Mexican officials this week announced the formation of a special investigative unit to search for thousands of missing persons.
The announcement was supposed to kick off the work of that new unit but instead it left the families of the missing deeply disappointed.
“If they want people who will do the job and investigate, they should contract us because we will find them, they won’t. They’re just putting on a political show,” said Beatriz Mejía, whose daughter went missing last November and was among a group of relatives who attended the event in Mexico City.
Mejía and the other relatives had come to hear concrete operational details about the new investigative unit. The explanation they got from Attorney General Jesús Murillo Karam fell short of those expectations.
Karam said there are still some “legal things” that need to be figured out — including the unit’s location. But he promised that “the agreement and the will are already there.”
The attorney general and other officials left the ceremony without saying what basic resources the new unit could count on — like an operating budget or even office space. One concrete figure they did offer was the number of investigators in the unit: 12.
That number strikes many as grossly inadequate.
According to official statistics released in February, more than 26,000 people went missing in Mexico in the six year term of former President Felipe Calderón, a number comparable to the crisis of disappeared persons during Argentina’s military regime from 1976 to 1983.
Relatives of the disappeared say the Mexican government has failed to deal with the crisis head-on, forcing many families to conduct their own private investigations.
Yolanda Morán spoke at a Mother’s Day march earlier this month. She says her son was abducted by soldiers and never heard from again. And she says the investigative burden is squarely on the families.

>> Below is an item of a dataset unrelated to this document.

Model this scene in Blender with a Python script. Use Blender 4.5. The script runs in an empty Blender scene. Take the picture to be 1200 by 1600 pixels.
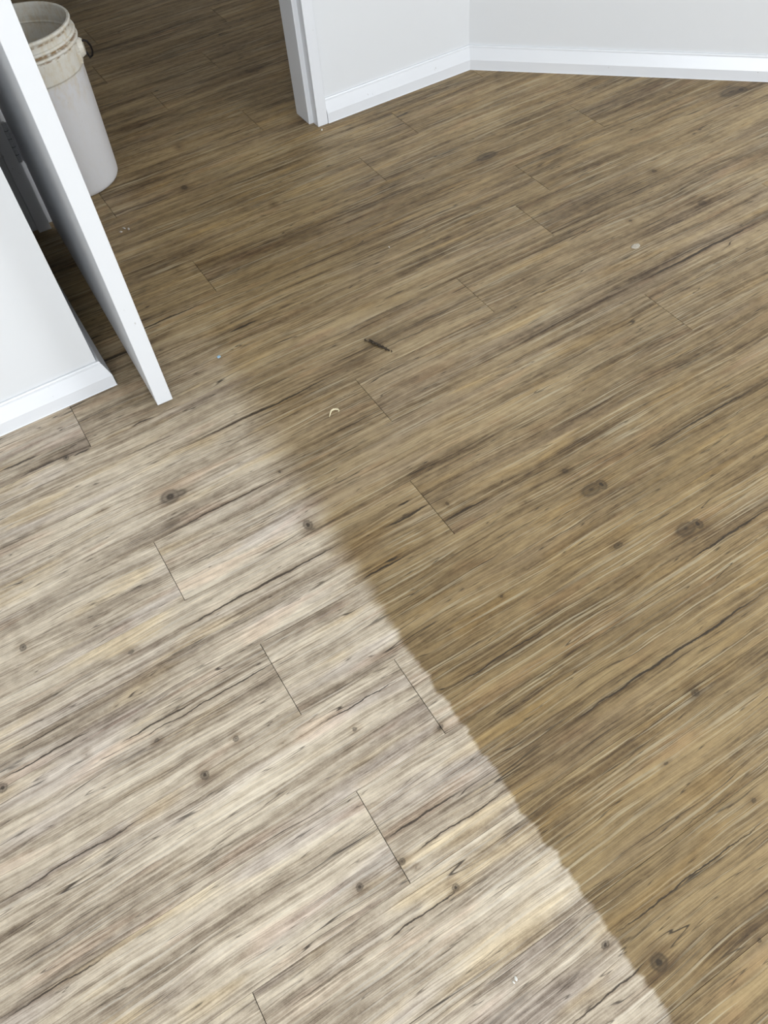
import bpy, bmesh, math, random
from mathutils import Matrix, Vector

W = 0.1524            # plank width, metres: the unit the room was measured in
sc = bpy.context.scene
COL = sc.collection

# ------------------------------------------------------------------ camera
cd = bpy.data.cameras.new('camera')
cam = bpy.data.objects.new('camera', cd)
COL.objects.link(cam)
R = ((0.8502057272, 0.4579394571, -0.2596953504),
     (-0.5218260701, 0.6678243246, -0.5307619280),
     (-0.0696259572, 0.5867726351, 0.8067528127))
cam.matrix_world = Matrix.Translation((0, 0, 1.2091466)) @ Matrix(R).to_4x4()
cd.sensor_fit = 'VERTICAL'
cd.sensor_height = 24.0
cd.lens = 1231.582 / 1600 * 24.0
cd.clip_start = 0.02
sc.camera = cam

# ------------------------------------------------------------------ world and light
wd = bpy.data.worlds.new('daylight')
wd.use_nodes = True
bg = wd.node_tree.nodes['Background']
bg.inputs[0].default_value = (0.78, 0.88, 1.0, 1)
bg.inputs[1].default_value = 1.0
sc.world = wd


def area(name, loc, target, sx, sy, power, color):
    l = bpy.data.lights.new(name, 'AREA')
    l.shape = 'RECTANGLE'
    l.size, l.size_y, l.energy, l.color = sx, sy, power, color
    o = bpy.data.objects.new(name, l)
    COL.objects.link(o)
    o.location = loc
    o.rotation_euler = (Vector(target) - Vector(loc)).to_track_quat('-Z', 'Y').to_euler()
    return o


area('daylight_opening', (-1.0, -2.86, 1.20), (0.4, 0.6, 0.6), 1.3, 2.1, 118, (0.89, 0.946, 1.0))
area('side_fill', (2.58, -0.75, 1.45), (0.5, 1.6, 0.1), 1.3, 1.3, 64, (0.90, 0.95, 1.0))  # added fill lamp at right, brightens the bucket and right side
area('back_room_fill', (3.1, 3.6, 1.5), (0.6, 2.8, 0.3), 0.9, 1.1, 17, (1.0, 0.95, 0.88))  # added fill lamp in the unseen back room, aimed at bucket and floor

sc.view_settings.view_transform = 'Standard'
sc.view_settings.look = 'None'
sc.view_settings.gamma = 1.0
sc.view_settings.use_curve_mapping = False
sc.view_settings.exposure = 0.0


# ------------------------------------------------------------------ node helper
class NT:
    def __init__(self, m):
        self.t = m.node_tree
        self.t.nodes.clear()

    def n(self, typ, **kw):
        nd = self.t.nodes.new(typ)
        ins = kw.pop('ins', {})
        for k, v in kw.items():
            setattr(nd, k, v)
        for k, v in ins.items():
            if isinstance(v, bpy.types.NodeSocket):
                self.t.links.new(v, nd.inputs[k])
            else:
                nd.inputs[k].default_value = v
        return nd

    def math(self, op, a, b=None, c=None, clamp=False):
        ins = {0: a}
        if b is not None: ins[1] = b
        if c is not None: ins[2] = c
        return self.n('ShaderNodeMath', operation=op, use_clamp=clamp, ins=ins).outputs[0]

    def vmath(self, op, a, b=None, c=None):
        ins = {0: a}
        if b is not None: ins[1] = b
        if c is not None: ins[2] = c
        nd = self.n('ShaderNodeVectorMath', operation=op, ins=ins)
        return nd.outputs['Value'] if op in ('LENGTH', 'DOT_PRODUCT') else nd.outputs[0]

    def noise(self, vec, scale=1, detail=2, rough=.5, dist=0):
        return self.n('ShaderNodeTexNoise', ins={'Vector': vec, 'Scale': scale, 'Detail': detail, 'Roughness': rough, 'Distortion': dist}).outputs[0]

    def rng(self, v, a, b, c=0., d=1., smooth=True):
        return self.n('ShaderNodeMapRange', interpolation_type='SMOOTHSTEP' if smooth else 'LINEAR',
                      ins={0: v, 1: a, 2: b, 3: c, 4: d}).outputs[0]

    def mix(self, f, a, b, mode='MIX'):
        nd = self.n('ShaderNodeMix', data_type='RGBA', blend_type=mode)
        for k, v in ((0, f), (6, a), (7, b)):
            if isinstance(v, bpy.types.NodeSocket): self.t.links.new(v, nd.inputs[k])
            else: nd.inputs[k].default_value = v if k == 0 or len(v) == 4 else (*v, 1)
        return nd.outputs[2]

    def ramp(self, f, stops):
        nd = self.n('ShaderNodeValToRGB', ins={0: f})
        e = nd.color_ramp.elements
        while len(e) < len(stops): e.new(.5)
        for k, (p, c) in enumerate(stops):
            e[k].position = p
            e[k].color = (*c, 1)
        return nd.outputs[0]

    def out(self, color, rough=.5, normal=None, **kw):
        b = self.n('ShaderNodeBsdfPrincipled')
        for k, v in dict(kw, **{'Base Color': color, 'Roughness': rough}).items():
            if isinstance(v, bpy.types.NodeSocket): self.t.links.new(v, b.inputs[k])
            else: b.inputs[k].default_value = (*v, 1) if isinstance(v, tuple) and len(v) == 3 else v
        if normal is not None: self.t.links.new(normal, b.inputs['Normal'])
        o = self.n('ShaderNodeOutputMaterial')
        self.t.links.new(b.outputs[0], o.inputs[0])
        return b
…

“We’ve become investigators,” she said. “We’re the ones who’ve given the most information to the detectives; enough for them to have done their jobs already. The last administration wasted time. We want the new security strategies to include real case work and searches because it’s not fair that we have to do this with our own resources.”
Private investigations have their limits, especially when it comes to arresting suspects, exhuming possible mass grave sites and conducting forensics work. A common complaint among families who have carried out investigations is that authorities have failed to act in a timely manner on information they’ve provided, which could help solve or advance their cases.
At Monday’s ceremony, Karam said one aim of the new special investigative unit was to destroy the “bureaucratic labyrinth” families encounter. He also said that oversight by victims groups would play a key role in this regard.
But families of the missing are tired of what they say are empty promises.
Even the new unit unveiled on Monday is an example of that.
Its creation was first announced three months ago by Mexico’s Interior Ministry.
But even now, almost everything about how the unit is supposed work remains unclear.
Atanacio Rodríguez, who participated in a recent hunger strike by relatives, says people are growing more and more frustrated in their dealings with the authorities.
“They’re always giving us the runaround,” said Rodríguez. “We don’t want them to keep playing with our pain. Even though they play with our hopes, with our personal finances, and they send us like ping pong balls around to different offices while nobody solves anything. No one even gives us the hope of being able to find out what happened to our sons and daughters.”
With this week’s announcement, the government of President Enrique Peña Nieto is promising once again to change that.
Just how long the special investigative unit takes to begin operating, and the way the unit handles cases, will reveal how serious President Peña Nieto is about keeping that promise.